* [Provided material]
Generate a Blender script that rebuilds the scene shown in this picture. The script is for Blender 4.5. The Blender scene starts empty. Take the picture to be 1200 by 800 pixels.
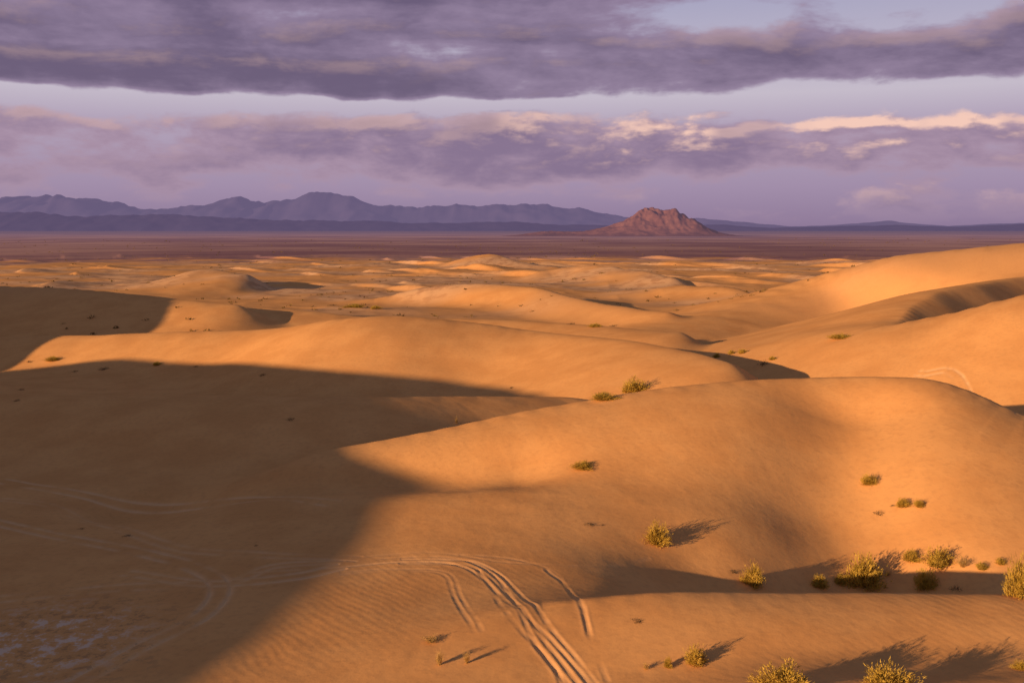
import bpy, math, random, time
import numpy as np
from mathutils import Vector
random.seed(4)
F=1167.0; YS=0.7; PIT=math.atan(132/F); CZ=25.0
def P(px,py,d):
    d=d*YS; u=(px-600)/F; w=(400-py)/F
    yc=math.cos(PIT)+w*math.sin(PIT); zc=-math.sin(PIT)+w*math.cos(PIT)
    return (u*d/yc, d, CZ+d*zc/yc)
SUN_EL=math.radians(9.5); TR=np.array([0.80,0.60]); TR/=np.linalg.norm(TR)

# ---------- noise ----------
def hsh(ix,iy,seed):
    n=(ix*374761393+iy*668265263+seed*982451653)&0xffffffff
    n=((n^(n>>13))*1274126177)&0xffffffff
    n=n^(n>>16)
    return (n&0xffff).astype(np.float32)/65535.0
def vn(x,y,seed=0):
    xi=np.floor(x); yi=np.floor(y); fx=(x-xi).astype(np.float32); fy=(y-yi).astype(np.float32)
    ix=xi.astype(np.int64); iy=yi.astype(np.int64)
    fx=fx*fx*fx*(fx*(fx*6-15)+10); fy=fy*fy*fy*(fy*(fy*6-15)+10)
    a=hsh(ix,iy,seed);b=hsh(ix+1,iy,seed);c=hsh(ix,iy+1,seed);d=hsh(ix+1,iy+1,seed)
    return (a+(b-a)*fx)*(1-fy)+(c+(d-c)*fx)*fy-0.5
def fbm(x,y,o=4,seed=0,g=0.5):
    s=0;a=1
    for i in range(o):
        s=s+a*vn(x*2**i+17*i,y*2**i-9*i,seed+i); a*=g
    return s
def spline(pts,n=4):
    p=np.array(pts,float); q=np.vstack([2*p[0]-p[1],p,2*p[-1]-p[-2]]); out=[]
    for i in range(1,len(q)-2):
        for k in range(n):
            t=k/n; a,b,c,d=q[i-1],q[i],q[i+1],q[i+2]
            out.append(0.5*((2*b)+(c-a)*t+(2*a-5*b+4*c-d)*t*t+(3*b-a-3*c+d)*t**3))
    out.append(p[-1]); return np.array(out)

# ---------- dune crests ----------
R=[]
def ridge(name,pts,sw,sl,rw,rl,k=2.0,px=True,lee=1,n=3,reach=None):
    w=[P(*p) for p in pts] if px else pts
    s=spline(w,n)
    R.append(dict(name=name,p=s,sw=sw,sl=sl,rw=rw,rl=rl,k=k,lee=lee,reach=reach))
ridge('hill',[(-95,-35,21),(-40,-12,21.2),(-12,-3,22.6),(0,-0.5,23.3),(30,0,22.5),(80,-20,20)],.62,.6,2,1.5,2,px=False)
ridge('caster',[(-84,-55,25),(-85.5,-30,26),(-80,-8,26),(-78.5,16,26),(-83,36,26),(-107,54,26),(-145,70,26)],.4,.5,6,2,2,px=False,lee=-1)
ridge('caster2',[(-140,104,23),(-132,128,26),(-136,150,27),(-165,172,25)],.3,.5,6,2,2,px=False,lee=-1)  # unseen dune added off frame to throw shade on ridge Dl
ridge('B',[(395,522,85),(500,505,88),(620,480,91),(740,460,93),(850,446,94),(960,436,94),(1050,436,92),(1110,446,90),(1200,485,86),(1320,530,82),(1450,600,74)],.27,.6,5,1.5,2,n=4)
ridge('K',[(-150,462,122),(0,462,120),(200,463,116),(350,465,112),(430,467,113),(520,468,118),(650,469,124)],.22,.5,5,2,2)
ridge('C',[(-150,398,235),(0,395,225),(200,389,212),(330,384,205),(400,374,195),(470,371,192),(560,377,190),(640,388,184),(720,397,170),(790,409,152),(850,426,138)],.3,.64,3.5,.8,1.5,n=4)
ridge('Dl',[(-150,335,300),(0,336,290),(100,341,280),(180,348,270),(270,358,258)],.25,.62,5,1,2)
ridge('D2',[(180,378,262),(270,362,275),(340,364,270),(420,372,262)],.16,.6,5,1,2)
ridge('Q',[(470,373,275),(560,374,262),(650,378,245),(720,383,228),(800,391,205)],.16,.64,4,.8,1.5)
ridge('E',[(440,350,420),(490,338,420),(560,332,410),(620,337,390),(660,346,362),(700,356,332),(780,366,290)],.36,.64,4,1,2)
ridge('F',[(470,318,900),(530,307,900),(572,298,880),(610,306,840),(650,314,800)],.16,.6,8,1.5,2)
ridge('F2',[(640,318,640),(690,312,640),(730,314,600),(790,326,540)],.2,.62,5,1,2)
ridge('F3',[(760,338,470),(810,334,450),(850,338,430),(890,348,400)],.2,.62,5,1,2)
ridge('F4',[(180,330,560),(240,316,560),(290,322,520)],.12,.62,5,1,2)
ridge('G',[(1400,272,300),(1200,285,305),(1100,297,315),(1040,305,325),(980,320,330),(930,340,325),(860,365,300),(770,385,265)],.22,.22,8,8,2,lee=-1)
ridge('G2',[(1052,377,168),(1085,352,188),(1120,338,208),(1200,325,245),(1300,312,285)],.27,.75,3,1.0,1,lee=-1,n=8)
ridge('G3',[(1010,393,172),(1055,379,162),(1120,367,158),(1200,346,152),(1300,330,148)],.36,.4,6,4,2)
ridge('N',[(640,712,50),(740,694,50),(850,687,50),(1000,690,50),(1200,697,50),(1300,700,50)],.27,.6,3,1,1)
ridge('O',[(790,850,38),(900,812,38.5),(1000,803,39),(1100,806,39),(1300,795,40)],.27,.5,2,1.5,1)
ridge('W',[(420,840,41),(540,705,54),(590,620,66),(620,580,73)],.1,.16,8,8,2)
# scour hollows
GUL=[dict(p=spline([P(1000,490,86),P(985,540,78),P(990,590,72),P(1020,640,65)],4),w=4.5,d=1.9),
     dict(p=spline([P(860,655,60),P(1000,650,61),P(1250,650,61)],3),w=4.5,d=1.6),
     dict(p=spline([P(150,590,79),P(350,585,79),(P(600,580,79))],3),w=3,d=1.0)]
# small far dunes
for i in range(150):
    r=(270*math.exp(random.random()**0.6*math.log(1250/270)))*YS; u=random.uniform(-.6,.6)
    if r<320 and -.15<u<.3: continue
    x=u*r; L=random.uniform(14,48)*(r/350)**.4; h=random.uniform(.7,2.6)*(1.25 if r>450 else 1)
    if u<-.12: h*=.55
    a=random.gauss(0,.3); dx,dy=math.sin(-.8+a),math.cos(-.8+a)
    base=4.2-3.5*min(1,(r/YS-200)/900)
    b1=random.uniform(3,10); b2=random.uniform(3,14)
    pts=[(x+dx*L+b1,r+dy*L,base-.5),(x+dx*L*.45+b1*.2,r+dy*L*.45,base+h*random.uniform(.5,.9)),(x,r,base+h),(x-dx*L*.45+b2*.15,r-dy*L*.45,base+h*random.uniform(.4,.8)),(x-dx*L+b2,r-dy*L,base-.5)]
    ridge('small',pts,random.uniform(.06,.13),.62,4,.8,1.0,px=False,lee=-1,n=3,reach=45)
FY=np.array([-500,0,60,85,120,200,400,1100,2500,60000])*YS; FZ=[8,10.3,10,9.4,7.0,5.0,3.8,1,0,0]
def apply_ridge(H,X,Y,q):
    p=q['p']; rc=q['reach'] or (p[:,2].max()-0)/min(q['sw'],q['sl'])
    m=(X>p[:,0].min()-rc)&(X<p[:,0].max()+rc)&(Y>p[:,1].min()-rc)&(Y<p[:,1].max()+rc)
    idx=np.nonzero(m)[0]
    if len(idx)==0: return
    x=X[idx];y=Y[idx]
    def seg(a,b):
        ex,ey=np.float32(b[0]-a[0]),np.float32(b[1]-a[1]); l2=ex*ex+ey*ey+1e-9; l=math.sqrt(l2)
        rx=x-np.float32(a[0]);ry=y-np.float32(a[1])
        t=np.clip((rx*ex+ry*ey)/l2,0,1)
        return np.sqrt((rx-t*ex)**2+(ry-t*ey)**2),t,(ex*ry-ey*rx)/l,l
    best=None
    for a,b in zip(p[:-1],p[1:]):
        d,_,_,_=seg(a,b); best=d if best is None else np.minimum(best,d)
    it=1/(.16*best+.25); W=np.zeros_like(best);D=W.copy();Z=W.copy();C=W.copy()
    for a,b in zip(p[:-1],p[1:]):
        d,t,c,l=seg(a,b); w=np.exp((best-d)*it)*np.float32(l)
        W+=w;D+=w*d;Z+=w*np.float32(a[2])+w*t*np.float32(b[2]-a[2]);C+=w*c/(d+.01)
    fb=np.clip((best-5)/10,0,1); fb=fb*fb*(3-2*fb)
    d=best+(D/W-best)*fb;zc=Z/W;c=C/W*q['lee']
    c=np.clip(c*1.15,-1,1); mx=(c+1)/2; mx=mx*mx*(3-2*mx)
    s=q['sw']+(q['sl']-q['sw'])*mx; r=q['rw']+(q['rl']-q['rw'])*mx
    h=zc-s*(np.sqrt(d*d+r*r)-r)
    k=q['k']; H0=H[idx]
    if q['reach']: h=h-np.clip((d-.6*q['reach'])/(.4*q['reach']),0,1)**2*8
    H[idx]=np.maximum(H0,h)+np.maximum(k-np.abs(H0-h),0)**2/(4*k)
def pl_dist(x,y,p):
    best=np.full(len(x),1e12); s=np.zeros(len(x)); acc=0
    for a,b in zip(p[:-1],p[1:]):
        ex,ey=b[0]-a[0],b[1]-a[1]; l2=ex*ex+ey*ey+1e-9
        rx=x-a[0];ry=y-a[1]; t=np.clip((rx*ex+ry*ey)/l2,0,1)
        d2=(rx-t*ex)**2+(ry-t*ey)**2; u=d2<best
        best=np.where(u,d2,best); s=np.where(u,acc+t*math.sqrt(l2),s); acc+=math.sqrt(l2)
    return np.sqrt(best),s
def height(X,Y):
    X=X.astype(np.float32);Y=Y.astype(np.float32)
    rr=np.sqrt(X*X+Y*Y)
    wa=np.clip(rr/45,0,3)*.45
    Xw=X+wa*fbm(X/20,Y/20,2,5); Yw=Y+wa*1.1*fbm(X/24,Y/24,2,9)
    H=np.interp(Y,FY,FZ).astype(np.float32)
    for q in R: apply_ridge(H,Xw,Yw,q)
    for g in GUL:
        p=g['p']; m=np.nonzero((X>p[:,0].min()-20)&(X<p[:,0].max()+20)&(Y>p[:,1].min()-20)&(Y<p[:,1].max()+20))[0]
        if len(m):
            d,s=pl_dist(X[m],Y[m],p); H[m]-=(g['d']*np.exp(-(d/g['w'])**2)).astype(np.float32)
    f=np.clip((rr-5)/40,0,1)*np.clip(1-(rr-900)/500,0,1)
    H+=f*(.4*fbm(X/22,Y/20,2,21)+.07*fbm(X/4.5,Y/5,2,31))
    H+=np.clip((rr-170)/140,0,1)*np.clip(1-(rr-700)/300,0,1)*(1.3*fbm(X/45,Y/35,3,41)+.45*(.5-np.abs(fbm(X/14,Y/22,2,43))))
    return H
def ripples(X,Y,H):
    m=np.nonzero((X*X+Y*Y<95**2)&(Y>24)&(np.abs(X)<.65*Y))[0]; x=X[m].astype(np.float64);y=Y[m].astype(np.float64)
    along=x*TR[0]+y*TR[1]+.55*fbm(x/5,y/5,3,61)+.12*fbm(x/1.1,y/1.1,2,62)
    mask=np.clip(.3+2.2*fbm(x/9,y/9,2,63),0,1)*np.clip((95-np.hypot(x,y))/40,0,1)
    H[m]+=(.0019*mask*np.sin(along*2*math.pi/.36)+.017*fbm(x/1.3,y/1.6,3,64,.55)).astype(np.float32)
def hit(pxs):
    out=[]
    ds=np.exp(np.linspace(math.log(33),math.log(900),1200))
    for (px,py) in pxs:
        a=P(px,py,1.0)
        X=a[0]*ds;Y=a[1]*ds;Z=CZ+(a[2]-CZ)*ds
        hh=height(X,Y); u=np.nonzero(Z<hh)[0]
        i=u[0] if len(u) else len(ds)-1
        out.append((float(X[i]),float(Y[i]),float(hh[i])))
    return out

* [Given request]
Take the material above from its first line through the line holding "out.append(p[-1]); return np.array(out)" and set it down exactly, without the pictures.

* [Solution for this exercise]
Generate a Blender script that rebuilds the scene shown in this picture. The script is for Blender 4.5. The Blender scene starts empty. Take the picture to be 1200 by 800 pixels.
import bpy, math, random, time
import numpy as np
from mathutils import Vector
random.seed(4)
F=1167.0; YS=0.7; PIT=math.atan(132/F); CZ=25.0
def P(px,py,d):
    d=d*YS; u=(px-600)/F; w=(400-py)/F
    yc=math.cos(PIT)+w*math.sin(PIT); zc=-math.sin(PIT)+w*math.cos(PIT)
    return (u*d/yc, d, CZ+d*zc/yc)
SUN_EL=math.radians(9.5); TR=np.array([0.80,0.60]); TR/=np.linalg.norm(TR)

# ---------- noise ----------
def hsh(ix,iy,seed):
    n=(ix*374761393+iy*668265263+seed*982451653)&0xffffffff
    n=((n^(n>>13))*1274126177)&0xffffffff
    n=n^(n>>16)
    return (n&0xffff).astype(np.float32)/65535.0
def vn(x,y,seed=0):
    xi=np.floor(x); yi=np.floor(y); fx=(x-xi).astype(np.float32); fy=(y-yi).astype(np.float32)
    ix=xi.astype(np.int64); iy=yi.astype(np.int64)
    fx=fx*fx*fx*(fx*(fx*6-15)+10); fy=fy*fy*fy*(fy*(fy*6-15)+10)
    a=hsh(ix,iy,seed);b=hsh(ix+1,iy,seed);c=hsh(ix,iy+1,seed);d=hsh(ix+1,iy+1,seed)
    return (a+(b-a)*fx)*(1-fy)+(c+(d-c)*fx)*fy-0.5
def fbm(x,y,o=4,seed=0,g=0.5):
    s=0;a=1
    for i in range(o):
        s=s+a*vn(x*2**i+17*i,y*2**i-9*i,seed+i); a*=g
    return s
def spline(pts,n=4):
    p=np.array(pts,float); q=np.vstack([2*p[0]-p[1],p,2*p[-1]-p[-2]]); out=[]
    for i in range(1,len(q)-2):
        for k in range(n):
            t=k/n; a,b,c,d=q[i-1],q[i],q[i+1],q[i+2]
            out.append(0.5*((2*b)+(c-a)*t+(2*a-5*b+4*c-d)*t*t+(3*b-a-3*c+d)*t**3))
    out.append(p[-1]); return np.array(out)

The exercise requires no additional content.